How is this different for Haskell than with anything else? If you want to be an expert in something, anything you do need to put in the work and learn it inside-out. There is no royal road. I fail to see how this is specific to Haskell...
There was this piece of common knowledge floating around a number of years ago about how you need to know at least 1 level of abstraction beneath you well, and have a working knowledge of the second one below it, to use your tools effectively. I don't recall where the advice floated around or came from but it was something along those lines, and it's pretty true.
I actually think you do need to understand rendering logic to some extent to use CSS effectively.
For example I have seen many having a hard time understanding why it is trivially easy to align an element to the top of the screen but tricky to align something to the bottom of the screen - something which would be symmetric and equally simple in a typical application GUI framework.
But understanding how layouts are generated makes this clear.
IMO the conceptual level below CSS is in the design sphere - the box model itself. You would not believe the number of people who hack together properties until they get something that looks right, without understanding the box model, who think they're really good frontend developers.
Only if you have infinite memory. In theory there's no difference between folding left and folding right (if associative), in practice there is a right way and a wrong way.
It depends on your needs. This is neither constrained to Haskell specifically nor functional programming more generally.
If you were building a website for your local Italian restaurant, what would your needs be? Do you need an ElasticSearch cluster to handle customer menu item queries? Do you need a database at all?
In Haskell's case it's best to avoid lists entirely, as they're _usually_ not the optimal data structure. But best for whom? Does the beginner care that a set operation would be more effective than a list operation for their given use-case?
In my day job, I frequently generate records returned from a database along with local changes to be posted later, and say compute the sum of one of the columns. That sounded like something I'd use folding for, with my limited knowledge, so I was just curious at which point (order of magnitude) I'd have to worry about doing it this way or that.
But if lists are not to be used, what should I use for the above? And will the data structure you propose be fine with either fold?
Again, it depends. A left fold might be fine (and likely will be). Lists might be fine (and likely are). I don't know anything about the size of your data, or about the business you're writing software to support (who knows, maybe you're writing a FPS game, or some real-time aviation software!).
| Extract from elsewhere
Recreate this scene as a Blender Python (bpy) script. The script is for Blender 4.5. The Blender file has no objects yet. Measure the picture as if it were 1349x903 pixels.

At this point (taking into account the extent of your knowledge as you yourself described it), my advice would be to just use basic folding and lists. At some point in the future, if you observe some performance issue in exactly that area, you might remember this and think "hmm, memory consumption is bit excessive here; maybe I'll try a foldr instead", or "finding the intersection of these two big lists is a little slow; maybe I'll convert them both to sets instead?"
> So do other languages. Why is Haskell special in this regard?
I never suggested other programming languages don’t also have value. Again, if you want to educate yourself further on a specific technology’s benefits, I invite you to make use of a search engine instead of sea-lioning on a technical forum.
> None that seem to address the problem of diminishing returns.
That’s your opinion. Nobody is forcing you to like Haskell. You are free to just ignore it.